++++ Entries provided ++++

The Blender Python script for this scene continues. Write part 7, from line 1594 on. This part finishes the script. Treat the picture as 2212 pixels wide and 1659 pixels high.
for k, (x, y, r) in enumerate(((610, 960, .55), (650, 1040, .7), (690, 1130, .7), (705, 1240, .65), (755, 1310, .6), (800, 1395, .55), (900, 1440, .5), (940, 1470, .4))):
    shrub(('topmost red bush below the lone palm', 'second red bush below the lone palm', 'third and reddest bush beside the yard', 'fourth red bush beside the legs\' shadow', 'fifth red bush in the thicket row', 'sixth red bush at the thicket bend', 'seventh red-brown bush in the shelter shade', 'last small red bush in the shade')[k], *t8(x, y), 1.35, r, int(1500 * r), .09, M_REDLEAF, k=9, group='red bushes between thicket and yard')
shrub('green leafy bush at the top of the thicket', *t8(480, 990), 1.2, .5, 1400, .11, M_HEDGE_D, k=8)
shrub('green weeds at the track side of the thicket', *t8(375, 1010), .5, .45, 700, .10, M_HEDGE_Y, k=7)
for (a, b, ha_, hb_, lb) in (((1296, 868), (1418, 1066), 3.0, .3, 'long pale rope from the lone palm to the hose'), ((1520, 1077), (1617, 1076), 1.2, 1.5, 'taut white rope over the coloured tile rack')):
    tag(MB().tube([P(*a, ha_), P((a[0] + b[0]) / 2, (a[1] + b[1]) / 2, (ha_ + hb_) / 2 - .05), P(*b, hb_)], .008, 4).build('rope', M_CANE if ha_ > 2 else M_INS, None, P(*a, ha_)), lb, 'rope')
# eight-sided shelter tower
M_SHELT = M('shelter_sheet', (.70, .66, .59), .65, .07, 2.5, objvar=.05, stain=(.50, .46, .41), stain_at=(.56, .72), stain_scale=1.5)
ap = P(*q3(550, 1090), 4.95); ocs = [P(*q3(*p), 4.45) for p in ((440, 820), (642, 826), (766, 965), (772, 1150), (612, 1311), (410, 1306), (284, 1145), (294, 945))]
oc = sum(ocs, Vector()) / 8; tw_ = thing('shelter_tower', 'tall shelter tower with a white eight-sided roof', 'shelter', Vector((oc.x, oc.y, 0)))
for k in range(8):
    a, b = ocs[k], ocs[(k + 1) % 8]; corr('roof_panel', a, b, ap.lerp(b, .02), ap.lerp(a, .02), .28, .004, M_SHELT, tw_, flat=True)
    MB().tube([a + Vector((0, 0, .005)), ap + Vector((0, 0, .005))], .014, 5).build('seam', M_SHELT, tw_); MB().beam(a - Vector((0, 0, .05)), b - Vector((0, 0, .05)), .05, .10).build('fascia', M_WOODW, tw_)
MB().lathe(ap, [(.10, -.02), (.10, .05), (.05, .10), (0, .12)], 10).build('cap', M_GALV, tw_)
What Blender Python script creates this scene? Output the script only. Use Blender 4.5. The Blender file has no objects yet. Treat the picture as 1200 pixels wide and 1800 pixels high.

++++

### Task description
Quote all the records exactly, please, leaving none out.

### Response to this task
The Blender Python script for this scene continues. Write part 7, from line 1594 on. This part finishes the script. Treat the picture as 2212 pixels wide and 1659 pixels high.
for k, (x, y, r) in enumerate(((610, 960, .55), (650, 1040, .7), (690, 1130, .7), (705, 1240, .65), (755, 1310, .6), (800, 1395, .55), (900, 1440, .5), (940, 1470, .4))):
    shrub(('topmost red bush below the lone palm', 'second red bush below the lone palm', 'third and reddest bush beside the yard', 'fourth red bush beside the legs\' shadow', 'fifth red bush in the thicket row', 'sixth red bush at the thicket bend', 'seventh red-brown bush in the shelter shade', 'last small red bush in the shade')[k], *t8(x, y), 1.35, r, int(1500 * r), .09, M_REDLEAF, k=9, group='red bushes between thicket and yard')
shrub('green leafy bush at the top of the thicket', *t8(480, 990), 1.2, .5, 1400, .11, M_HEDGE_D, k=8)
shrub('green weeds at the track side of the thicket', *t8(375, 1010), .5, .45, 700, .10, M_HEDGE_Y, k=7)
for (a, b, ha_, hb_, lb) in (((1296, 868), (1418, 1066), 3.0, .3, 'long pale rope from the lone palm to the hose'), ((1520, 1077), (1617, 1076), 1.2, 1.5, 'taut white rope over the coloured tile rack')):
    tag(MB().tube([P(*a, ha_), P((a[0] + b[0]) / 2, (a[1] + b[1]) / 2, (ha_ + hb_) / 2 - .05), P(*b, hb_)], .008, 4).build('rope', M_CANE if ha_ > 2 else M_INS, None, P(*a, ha_)), lb, 'rope')
# eight-sided shelter tower
M_SHELT = M('shelter_sheet', (.70, .66, .59), .65, .07, 2.5, objvar=.05, stain=(.50, .46, .41), stain_at=(.56, .72), stain_scale=1.5)
ap = P(*q3(550, 1090), 4.95); ocs = [P(*q3(*p), 4.45) for p in ((440, 820), (642, 826), (766, 965), (772, 1150), (612, 1311), (410, 1306), (284, 1145), (294, 945))]
oc = sum(ocs, Vector()) / 8; tw_ = thing('shelter_tower', 'tall shelter tower with a white eight-sided roof', 'shelter', Vector((oc.x, oc.y, 0)))
for k in range(8):
    a, b = ocs[k], ocs[(k + 1) % 8]; corr('roof_panel', a, b, ap.lerp(b, .02), ap.lerp(a, .02), .28, .004, M_SHELT, tw_, flat=True)
    MB().tube([a + Vector((0, 0, .005)), ap + Vector((0, 0, .005))], .014, 5).build('seam', M_SHELT, tw_); MB().beam(a - Vector((0, 0, .05)), b - Vector((0, 0, .05)), .05, .10).build('fascia', M_WOODW, tw_)
MB().lathe(ap, [(.10, -.02), (.10, .05), (.05, .10), (0, .12)], 10).build('cap', M_GALV, tw_)
What Blender Python script creates this scene? Output the script only. Use Blender 4.5. The Blender file has no objects yet. Treat the picture as 1200 pixels wide and 1800 pixels high.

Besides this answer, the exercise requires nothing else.